Cross domain requests - how it is not scalable for Mobile Web

Many times, you might want to download data from a service hosted on a different or a sub domain. The usual approach is you add a script tag in your DOM with src tag set to the request url. The request url in turn returns javascript that calls a javascript function on your client passing the data as an argument to that function.

However, this technique is not scalable for all mobile web browsers. I know for sure that this technique fails on HTC Incredible. I will tell you why in a moment. But to verify my claim, I went ahead and looked at Google mobile site. Google Mobile usually hosts its autosuggest service on a different domain (for many reasons - less load on their main production server, increasing maximum number of parallel connections etc.).

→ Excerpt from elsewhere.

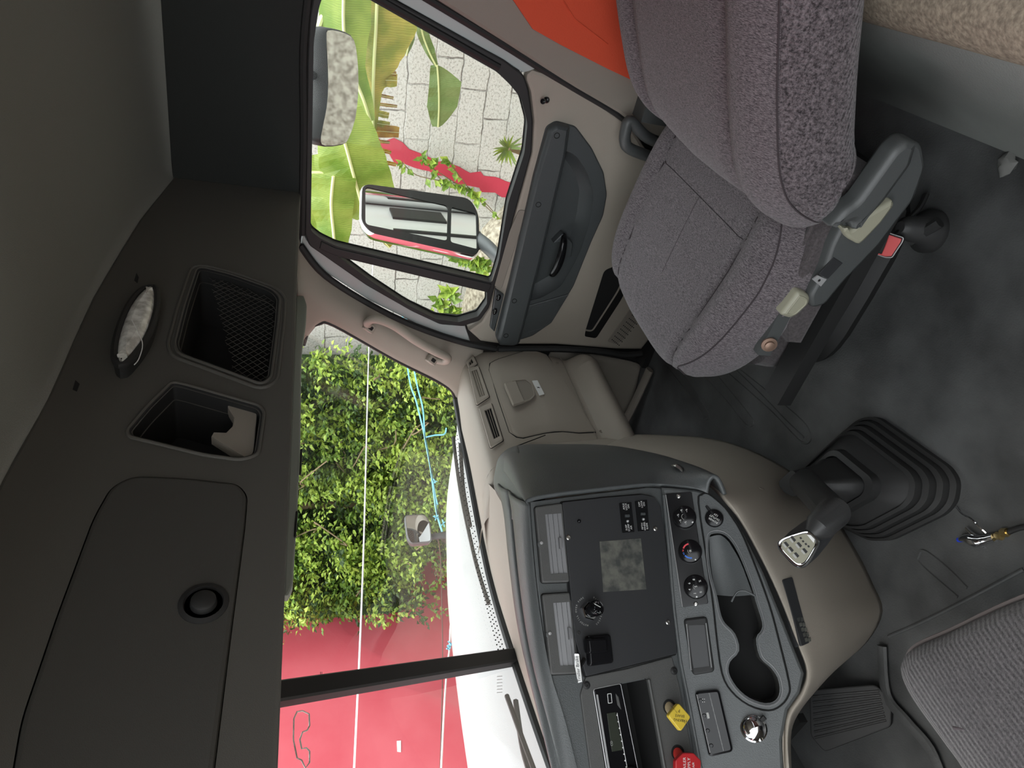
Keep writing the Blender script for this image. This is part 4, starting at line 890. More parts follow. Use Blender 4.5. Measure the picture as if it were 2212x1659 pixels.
# climate strip with three knobs
mb = MB(); cs = rnd(FL.pts([(1437, 1067), (1494, 1063), (1530, 1304), (1474, 1312)]), .004)
mb.plate(FL, cs, 0, .004, K['gloss_black'], .001); mb.tube([onL(1438, 1069, .004), onL(1474, 1311, .004)], .001, K['silver'], n=5)
cc = part(mb, 'climate_control', dash)
for a, b in [(1466, 1072), (1503, 1304)]:
    mb = MB(); mb.lathe(onL(a, b, .004), FL.ey, [(.0045, 0), (.0045, .0008), (.003, .002), (.002, .002), (.0015, .0005), (0, .0005)], K['steel'], 14); part(mb, 'screw', cc)
def cknob(a, b, fn):
    hq = .020; c = FL.pix(a, b, hq); mb = MB()
    mb.lathe(FL.P(c[0], c[1], .004), FL.ey, [(.0235, 0), (.0235, .010), (.022, .0155), (.021, .016), (0, .016)], K['gloss_black'], 36)
    mb.tube([FL.P(*q, hq - .0008) for q in circ(c, .0212, 30)], .0006, K['grey_mesh'], closed=True, n=4)
    fn(mb, c, hq); part(mb, 'knob', cc, smooth=50)
def arc(mb, c, r, a0, a1, wd, mt, hq, n=12):
    o = [(c[0] + (r + wd) * math.cos(R(a0 + (a1 - a0) * k / n)), c[1] + (r + wd) * math.sin(R(a0 + (a1 - a0) * k / n))) for k in range(n + 1)]
    i = [(c[0] + (r - wd) * math.cos(R(a0 + (a1 - a0) * k / n)), c[1] + (r - wd) * math.sin(R(a0 + (a1 - a0) * k / n))) for k in range(n, -1, -1)]
    mb.plate(FL, o + i, hq, hq + .0004, mt)
def k1(mb, c, hq):
    for ang in (-35, 10, 65, 120, 170, 215):
        a = R(ang + 10); mb.text('~%', FL, c[0] + .013 * math.cos(a), c[1] + .013 * math.sin(a), .0055, K['white_label'], ang=0, h=hq + .0005) if ang not in (215,) else None
    arc(mb, c, .006, 20, 160, .0003, K['grey_print'], hq); arc(mb, c, .019, 222, 232, .0012, K['white_label'], hq, 2)
def k2(mb, c, hq):
    arc(mb, c, .014, 5, 65, .0014, K['heat_red'], hq); arc(mb, c, .014, 125, 185, .0014, K['cool_blue'], hq)
    for s, mt in ((75, 'heat_red'), (84, 'heat_red'), (100, 'cool_blue'), (110, 'cool_blue')): arc(mb, c, .014, s, s + 4, .0014, K[mt], hq, 2)
    for k in range(6): a = R(60 * k); mb.tube([FL.P(c[0], c[1], hq + .0003), FL.P(c[0] + .003 * math.cos(a), c[1] + .003 * math.sin(a), hq + .0003)], .0003, K['white_label'], n=4)
    arc(mb, c, .005, 60, 150, .0003, K['grey_print'], hq); arc(mb, c, .0195, 198, 206, .0012, K['white_label'], hq, 2)
def k3(mb, c, hq):
    for i, t in enumerate(['0', '2', '4', '6', '8', '%']):
        a = R(215 - 52 * i); mb.text(t, FL, c[0] + .0135 * math.cos(a), c[1] + .0135 * math.sin(a), .0062, K['white_label'], h=hq + .0005)
    arc(mb, c, .005, 40, 160, .0003, K['grey_print'], hq); mb.text('S', FL, c[0], c[1], .007, K['white_label'], h=hq + .0005); arc(mb, c, .0195, 172, 180, .0014, K['white_label'], hq, 2)
cknob(1479, 1116, k1); cknob(1491, 1190, k2); cknob(1503, 1267, k3)
# power outlet, slot, switch bank, lighter
mb = MB(); c = FL.pix(1543, 1119, .008); mb.lathe(FL.P(c[0], c[1], .002), FL.ey, [(.0185, 0), (.0185, .005), (.0165, .008), (.012, .009), (0, .009)], K['gloss_black'], 28)
mb.plate(FL, rnd([(c[0] + .018, c[1] + .003), (c[0] + .028, c[1] + .010), (c[0] + .026, c[1] + .014), (c[0] + .015, c[1] + .009)], .002), .002, .007, K['gloss_black'], .001)
for i, t in enumerate(['POWER', 'OUTLET', '12V']): mb.text(t, FL, c[0] - .005 + .0052 * i, c[1] + .0035 - .0036 * i, .0058, K['white_label'], ang=R(52), h=.0115)
part(mb, 'power_outlet', dash)
mb = MB(); so = rnd(FL.pts([(1476, 1337), (1527, 1331), (1544, 1451), (1496, 1459)]), .008); si = rnd(FL.pts([(1482, 1346), (1526, 1345), (1538, 1444), (1493, 1450)], .008), .003)
mb.plate(FL, so, 0, .006, K['black'], .004, holes=[si]); mb.plate(FL, inset(si, -.001), .0, .0015, K['gloss_black']); 
for a, b, c_, d in [(1483, 1348, 1493, 1448), (1525, 1346, 1537, 1442)]: mb.tube([onL(a, b, .006), onL(c_, d, .006)], .0011, K['silver'], n=5)
part(mb, 'card_slot', dash)
mb = MB(); so = rnd(FL.pts([(1500, 1494), (1553, 1488), (1584, 1622), (1531, 1634)]), .008); mb.plate(FL, so, 0, .012, K['gloss_black'], .004)
mb.tube([onL(1505, 1500, .012), onL(1534, 1626, .012)], .001, K['silver'], n=5); mb.tube([onL(1532, 1497, .0125), onL(1563, 1622, .0125)], .0007, K['silver'], n=5)
sb = part(mb, 'switch_bank', dash)
for k in range(4):
    mb = MB(); t = (k + .5) / 4; a = lerp((1510, 1497), (1540, 1627), t); b = lerp((1540, 1493), (1571, 1621), t)
    mb.plate(FL, circ(FL.pix(*a, .013), .0035, 10, .004), .011, .0145, K['gloss_black'], .001)
    if k == 0:
        for j in range(4): mb.plate(FL, circ(FL.pix(a[0] + 4 + (j % 2) * 4, a[1] - 3 + (j // 2) * 6, .0146), .0008, 6), .0145, .015, K['white_label'])
    if k == 1: mb.plate(FL, rnd(FL.pts([(a[0] + 4, a[1] - 6), (a[0] + 9, a[1] - 7), (a[0] + 12, a[1] + 6), (a[0] + 7, a[1] + 7)], .014), .001), .012, .0135, K['grey_print'])
    part(mb, 'rocker_switch', sb)
mb = MB(); c = onL(1628, 1573, .0); mb.lathe(c, FL.ey + np.array([.1, 0, 0]), [(.024, 0), (.024, .001), (.020, .003), (.021, .012), (.017, .017), (.008, .020), (0, .0205)], K['chrome'], 30)
mb.tube([onL(1644, 1556, .012), onL(1652, 1549, .014)], [.004, .005], K['black']); mb.tube([onL(1640, 1590, .012), onL(1645, 1600, .012)], [.006, .004], K['chrome']); part(mb, 'cigar_lighter', dash)
# small chrome hook on the side face
hk = hitS(1463, 1020, .006)[0]; mb = MB(); mb.tube(crom([hk + np.array(q) for q in [(.012, 0, .0), (.0, -.012, .004), (-.012, -.012, -.003), (-.014, 0, -.008)]], 4), .004, K['steel'], n=8, flat=2); part(mb, 'bag_hook', dash)
# ---------- beige lower body
outer = [(1372, 938, 'y', 1.27), (1440, 940, 'z', .195), (1540, 948, 'z', .115), (1640, 980, 'z', .05), (1745, 1045, 'z', .0), (1800, 1110, 'z', 0), (1850, 1190, 'z', 0), (1885, 1260, 'z', 0), (1907, 1320, 'z', 0), (1872, 1388, 'z', .02), (1800, 1450, 'z', .08), (1745, 1510, 'z', .14), (1712, 1550, 'z', .2), (1706, 1610, 'z', .2)]
OU = [aty(a, b, v) if k == 'y' else atz(a, b, v) for a, b, k, v in outer]
SB = SE[4:18]
rows = []
for t, b_ in ((0, 0), (.06, .012), (.2, .022), (.4, .028), (.7, .02), (1, 0)):
    rows.append([lerp(a, c, t) + np.array([-.45, -.6, .45]) * b_ for a, c in zip(SB, OU)])
mb = MB(); mb.grid(rows, K['beige'], 4)
mb.grid([[SE[2] + [.0, .0, 0], SE[3], SE[4], SB[0] + [0, 0, -.0]], [np.array([1.42, 1.292, .60]), np.array([1.42, 1.288, .48]), np.array([1.44, 1.292, .37]), OU[0]]], K['beige'], 4)
hitB = caster(mb); lb_ = part(mb, 'lower_dash', dash, solid=.01, smooth=50)
hp0, hn = hitB(1716, 1320)
e1 = hitB(1700, 1262)[0] - hitB(1735, 1380)[0]; e1 /= np.linalg.norm(e1); hn = hn - e1 * (hn @ e1); hn /= np.linalg.norm(hn)
FB = Frame(hp0 + hn * .0012, e1, hn, np.cross(hn, e1) * -1)
if FB.ez[2] < 0: FB.ez = -FB.ez
mb = MB(); mb.plate(FB, rnd(FB.pts([(1690, 1252), (1712, 1246), (1750, 1388), (1732, 1396)]), .004), -.02, 0, K['pane_black'], .001)
for k in range(5):
    for j in range(2): mb.plate(FB, FB.pts([(1724 + k * 4.0 + j * 7 - 2, 1335 + k * 11), (1729 + k * 4.0 + j * 7 - 2, 1333 + k * 11), (1731 + k * 4.0 + j * 7 - 2, 1341 + k * 11), (1726 + k * 4.0 + j * 7 - 2, 1343 + k * 11)]), 0, .0006, K['residue'])
part(mb, 'diagnostic_panel', dash)
for a, b in [(1646, 1056)]:
    mb = MB(); c, cn = hitB(a, b); mb.lathe(c, cn, [(.006, 0), (.006, .001), (.003, .001), (.003, -.001), (0, -.001)], K['beige_dark'], 12); part(mb, 'screw', dash)
# ================================================================== PASSENGER SEAT
ps = thing('passenger_seat', 'purple-grey cloth air seat beside the passenger door', 'seat', (1.4, 0.62, 0.0))
def superring(c, ux, uz, a, b, n=40, e=3.2):
    o = []
    for k in range(n):
        t = 2 * math.pi * k / n; ct, st = math.cos(t), math.sin(t)
        o.append(np.array(c) + np.array(ux) * a * math.copysign(abs(ct) ** (2 / e), ct) + np.array(uz) * b * math.copysign(abs(st) ** (2 / e), st))
    return o
# cushion: top height field with side bolsters, wrapped down the flanks
def cushion(x0, x1, y0, y1, zt, th, mt, drop=.03, seams=(.19, .81), back=.02):
    mb = MB(); nx, ny = 44, 30; V = []; F = []
    xc, hw = (x0 + x1) / 2, (x1 - x0) / 2; yc, hl = (y0 + y1) / 2, (y1 - y0) / 2
    def S_(u, v):                          # u,v in -1..1 -> point
        # squircle outline
        k = 3.4; m_ = max(abs(u), abs(v)); 
        if m_ > 1e-6:
            nrm = (abs(u) ** k + abs(v) ** k) ** (1 / k); f = m_ / nrm
        else: f = 1
        uu, vv = u * f, v * f; r = m_
        x = xc + hw * uu * (1 + .02 * vv) + (-uu if uu < 0 else 0) * .085 * max(0, vv + .2) ** 1.3; y = yc + hl * vv
        tu = (uu + 1) / 2
        z = zt + .012 * (1 - vv * vv) + .026 * vv
        for s in seams: z -= .016 * math.exp(-((tu - s) / .018) ** 2) * (1 - .3 * r)
        z += .018 * math.exp(-((abs(uu) - .80) / .17) ** 2)
        z += back * max(0, -vv - .4)
        edge = max(0, (r - .72) / .28); z -= (1 - math.sqrt(max(0, 1 - edge ** 2.2))) * th * .55
        return np.array([x, y, z])
    rows = []
    us = np.concatenate([np.linspace(-1, 1, nx)])
    R_ = [[S_(u, v) for u in us] for v in np.linspace(-1, 1, ny)]
    mb.rings(R_, mt, closed=False)
    # flank below the rim
    bd = [S_(u, -1) for u in us] + [S_(1, v) for v in np.linspace(-1, 1, ny)[1:]] + [S_(u, 1) for u in us[::-1][1:]] + [S_(-1, v) for v in np.linspace(1, -1, ny)[1:-1]]
    c = np.array([xc, yc, 0])
    def ring(s, z): return [np.array([xc + (p[0] - xc) * s, yc + (p[1] - yc) * s, p[2] + z]) for p in bd]
    mb.rings([ring(1, 0), ring(1.008, -.012), ring(1.0, -th * .35), ring(.96, -th * .5)], mt, cap1=False)
    return mb, S_
mb, Sf = cushion(1.035, 1.715, 0.33, 0.895, 0.385, .13, K['seat'], seams=(.19, .827)); cu_ = part(mb, 'seat_cushion', ps, smooth=60)
def seamtube(mb, f, pts, r=.0016, mt=None, n=5):
    mb.tube([f(u, v) for u, v in pts], r, mt or K['seam'], n=n)
mb = MB()
def Sq(uu, vv):
    m_ = max(abs(uu), abs(vv)); r_ = (abs(uu) ** 3.4 + abs(vv) ** 3.4) ** (1 / 3.4); return Sf(uu * r_ / m_, vv * r_ / m_) if m_ > 1e-6 else Sf(0, 0)
for u in (-.62, .654): seamtube(mb, lambda u_, v_: Sq(u_, v_) + np.array([0, 0, .0012]), [(u, v) for v in np.linspace(-.9, .90, 40)], .0020)
seamtube(mb, Sq, [(u, -.39) for u in np.linspace(-.62, .654, 24)], .0011)
seamtube(mb, Sq, [(.02, v) for v in np.linspace(-.39, .3, 10)], .0007)
seamtube(mb, Sf, [(-.93, v) for v in np.linspace(-.95, .99, 40)], .0018)
part(mb, 'stitching', cu_)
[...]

Look at the server to which the browser makes request for an iPhone and HTC Incredible UA:





As you can see, Google clearly differentiates between these two phones in the way it make request for autosuggest, for iphone case - it uses cross domain request and for HTC incredible, it uses ajax to download the suggestions. What essentially happens in case of HTC incredible is browser gets in old state. If you keep making requests using the same script tag or creating new script tags or each request, the browser does not evaluate the script response from the server immediately. But if you give some sort of poke to browser (by either touching the screen or by invoking alert etc), it will invoke all the pending functions call immediately.

I wonder on how many other phones this behavior happens. I hope not a lot.

If you wonder how I produced these waterfall chats, by ofcourse faking the UA from my firefox browser. But may be in future, I can use steve souders bookmarklet to produce waterfall directly on mobile devices.